Sorge, cura, cuidado, decía Heidegger comentando la fábula de Higinio, es el designio de la existencia humana. Se vive por, en y para el cuidado. Y este cuidado, que puede ser y lo es también preocupación y angustia en virtud de la alienación que siempre acecha a lo que tiene de ambigua la condición humana, se manifiesta en toda su complejidad, dificultad y esplendor, cuando son seres vivos -plantas, animales, personas- las que hay que cuidar. Es más complejo, pero más sencillo. Pues no es lo mismo lo simple que lo sencillo, ni lo complicado que lo complejo. Lo complejo exige una mirada sencilla, es decir, que reciba y contemple, en vez de calcular. Lo sencillo es rendirse, entregarse, a la tarea del cuidado que el árbol, el gato o el niño te piden con sólo mirarte y que tú los mires. 

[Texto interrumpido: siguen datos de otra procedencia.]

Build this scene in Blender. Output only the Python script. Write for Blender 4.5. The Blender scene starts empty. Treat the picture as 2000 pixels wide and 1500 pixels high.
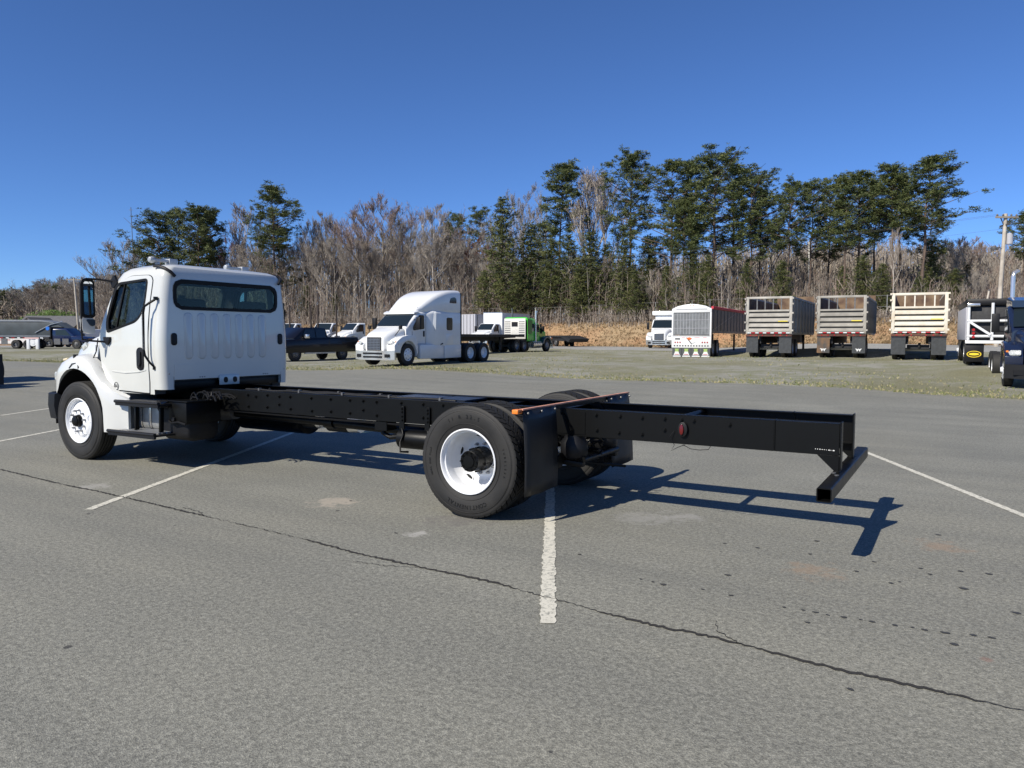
import bpy, bmesh, math, random
from mathutils import Vector, Matrix
from mathutils.bvhtree import BVHTree
R = math.radians
scene = bpy.context.scene
COL = scene.collection
random.seed(7)

# ------------------------------------------------------------------ camera
CAM = (10.18, -6.911, 1.667)
cam_data = bpy.data.cameras.new('camera'); cam = bpy.data.objects.new('camera', cam_data); COL.objects.link(cam)
cam_data.sensor_width = 36.0; cam_data.lens = 1481.27/2000*36
cam_data.clip_start = 0.05; cam_data.clip_end = 3000
yaw, pitch, roll = R(30.6357), R(-3.5643), R(0.1548)
fw = Vector((-math.sin(yaw)*math.cos(pitch), math.cos(yaw)*math.cos(pitch), math.sin(pitch)))
rt0 = Vector((math.cos(yaw), math.sin(yaw), 0)); up0 = rt0.cross(fw)
rt = math.cos(roll)*rt0 + math.sin(roll)*up0; up = -math.sin(roll)*rt0 + math.cos(roll)*up0
M = Matrix((rt, up, -fw)).transposed().to_4x4(); M.translation = Vector(CAM); cam.matrix_world = M
scene.camera = cam

# ------------------------------------------------------------------ sky and sun
SUN_EL, SHADOW_AZ = R(40.4), R(72.7)
world = bpy.data.worlds.new('World'); scene.world = world; world.use_nodes = True
wn = world.node_tree.nodes; wl = world.node_tree.links
bg = wn['Background']; sky = wn.new('ShaderNodeTexSky'); sky.sky_type = 'NISHITA'; sky.sun_disc = False
sky.sun_elevation = SUN_EL
sx, sy = -math.cos(SHADOW_AZ), -math.sin(SHADOW_AZ)
sky.sun_rotation = math.atan2(sx, sy) % (2*math.pi)
sky.altitude = 3000; sky.air_density = 1.0; sky.dust_density = 0.0; sky.ozone_density = 8.0
tint = wn.new('ShaderNodeMix'); tint.data_type = 'RGBA'; tint.blend_type = 'MULTIPLY'; tint.inputs[0].default_value = 1; tint.inputs[7].default_value = (1.04,1.20,1.42,1)
wl.new(sky.outputs[0], tint.inputs[6]); wl.new(tint.outputs[2], bg.inputs[0]); bg.inputs[1].default_value = 0.078
sd = bpy.data.lights.new('sun', 'SUN'); sun = bpy.data.objects.new('sun', sd); COL.objects.link(sun)
sd.energy = 5.0; sd.angle = R(0.53); sd.color = (1.0, 0.935, 0.82)
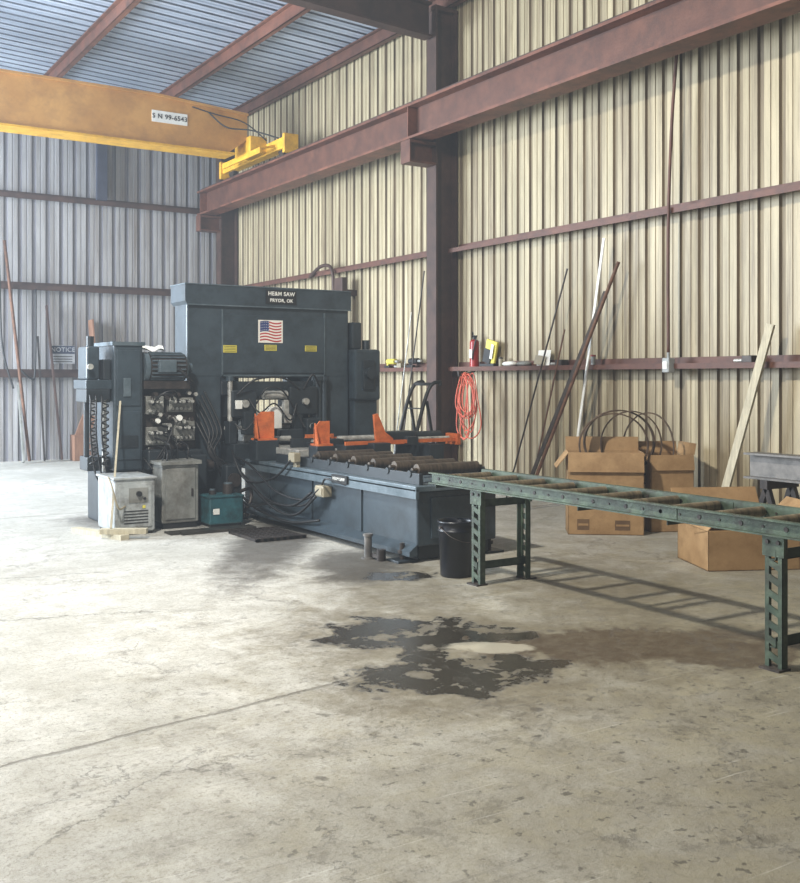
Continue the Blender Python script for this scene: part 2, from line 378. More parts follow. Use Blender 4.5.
def column(y):
    t=thing('steel_column','dark red wide-flange steel column on the ribbed wall' if y<15 else 'dark steel column standing in the room corner','column',(8.5,y,0),'steel columns')
    b=B()
    b.box(8.31,8.34,y-.12,y+.12,0,6.9); b.box(8.66,8.69,y-.12,y+.12,0,6.9); b.box(8.34,8.66,y-.012,y+.012,0,6.9)
    b.box(8.2,8.7,y-.2,y+.2,0,.025)
    part(b,'column_shaft','primer_dark',t)
    b=B(); b.box(7.88,8.31,y-.12,y+.12,4.66,4.69); b.box(7.88,8.31,y-.12,y+.12,4.94,4.98); b.box(7.88,8.31,y-.012,y+.012,4.69,4.94); b.box(7.86,7.88,y-.12,y+.12,4.66,4.98)
    part(b,'crane_bracket','primer',t)
    return t
column(CY); column(20.15); column(3.9)
for y in (CY,3.9):
    b=B(); z1=lambda x: roofz(x)-.225
    for dz0,dz1,w in ((-.5,-.47,.2),(-.03,0,.2),(-.47,-.03,.02)):
        b.prism([(8.26,z1(8.26)+dz0),(8.26,z1(8.26)+dz1),(-6.4,z1(-6.4)+dz1),(-6.4,z1(-6.4)+dz0)],'y',y-w/2,y+w/2)
    b.prism([(8.3,6.9),(8.7,6.9),(8.7,6.95),(8.3,6.97)],'y',y-.12,y+.12)
    solo(b,'roof_rafter','primer_dark','dark steel roof rafter springing from the column','steel beam',(2,y,7),'roof rafters')
b=B(); b.ibeam('y',-2.4,20.3,8.06,5.0,5.5,.34,.035,.025,0,1)
b.box(7.98,8.14,-2.4,20.3,5.5,5.56,0,2)
for y in (20.15,CY,3.9): b.box(7.9,8.22,y-.01,y+.01,5.035,5.465,0,0)
for y in (CY,3.9): b.box(8.14,8.3,y-.1,y+.1,5.1,5.3,0,0)
solo(b,'crane_runway_beam',['primer_hi','primer','primer_dark'],'long red oxide crane runway beam carried on brackets','crane beam',(8.06,9,5.0))
# bridge crane
t=thing('bridge_crane','ochre bridge crane girder spanning onto runway beam','crane',(2,17.4,5.6))
b=B()
b.prism([(-6.4,5.68),(7.3,5.68),(7.66,5.95),(7.66,6.38),(5.9,6.5),(-6.4,6.5)],'y',17.22,17.6)
part(b,'girder','craney',t)
b=B(); b.box(-6.4,7.4,17.17,17.65,5.645,5.68); part(b,'bottom_flange','yellow',t,'bright yellow bottom flange')
b=B(); b.prism([(-6.4,6.5),(5.9,6.5),(7.66,6.38),(7.66,6.42),(5.9,6.54),(-6.4,6.54)],'y',17.16,17.66); part(b,'top_flange','craney',t)
b=B(); b.box(7.96,8.16,16.3,19.1,5.68,5.88,.015); b.box(7.64,7.98,17.05,17.75,5.7,6.0,.02)
b.box(7.92,8.2,16.22,16.30,5.58,5.92,.01,0); b.box(7.92,8.2,19.1,19.18,5.58,5.92,.01,0)
b.box(7.62,7.66,16.6,18.3,5.60,5.70,.005); b.bar((7.64,16.7,5.68),(7.97,16.7,5.78),.04,.04); b.bar((7.64,18.2,5.68),(7.97,18.2,5.78),.04,.04)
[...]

Venimos de una visión del mundo en la que se insistía sobre todo en los límites y en los errores -pecados- de lo natural, sobre todo de la naturaleza empecatada del ser humano. El mal, se decía, forma parte consustancial con el mundo. Ahora se insiste, más que en los dones -pues Prometeo no acepta regalos, sino que roba-, en las potencialidades del ser humano y sus invenciones. Este optimismo prometeico, alentado por la divulgación de las descubrimientos científicos y los resultados espectaculares de sus aplicaciones tecnológicas, se parece mucho al de los pasajeros del Titanic divirtiéndose confiados en alta mar mientras les acechaba la catástrofe. Cuando seamos conscientes, tanto de nuestros dones en tanto dones -es decir, seamos un poco más agradecidos-, como de nuestros límites, es decir, humildes, sin optimismos suicidas ni pesimismos derrotistas, sino de manera realista y equilibrada, la humanidad habrá dado un paso gigantesco, cualitativo, en su evolución y progreso.